Is there a simple git command to determine the "creation date" of a file in a repository, i.e. the date it was first added? It would be best if it can determine this even through file renames/moves.

I'd like it to be a computer-readable one-line output; it may be that I haven't figured out the correct git log <fname> options to do this.

+2  A: 

git log --format=%aD <FILE> | tail -1

With this command you can out all date about this file and extract the last

shingara
You'll also need `--follow` to follow the log through renames as the OP asked. Also good practice to add `--` before the filename just in case it clashes with an option or ref name.
Steve Folly
Since I was planning on calling `git` from Python, I was hoping for a command that doesn't require piping. I suppose I can just get the final line with Python, though. Any thoughts? Thanks!
Seth Johnson
@Seth: you could use `subprocess.Popen` and `communicate()` to read stdout into a string.

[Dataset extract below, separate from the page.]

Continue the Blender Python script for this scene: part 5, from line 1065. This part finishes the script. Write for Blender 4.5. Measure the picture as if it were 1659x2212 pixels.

Split the string on \n into a list, then get element -1. Check out http://docs.python.org/library/subprocess.html#popen-objects
Steve Folly
@Steve Folly: I meant that I knew how to use subprocess and `some_string.split('\n')[-1]`, but I was asking for thoughts on getting Git to return only the first log entry.
Seth Johnson
Actually, since git leaves a trailing newline, you have to do [-2].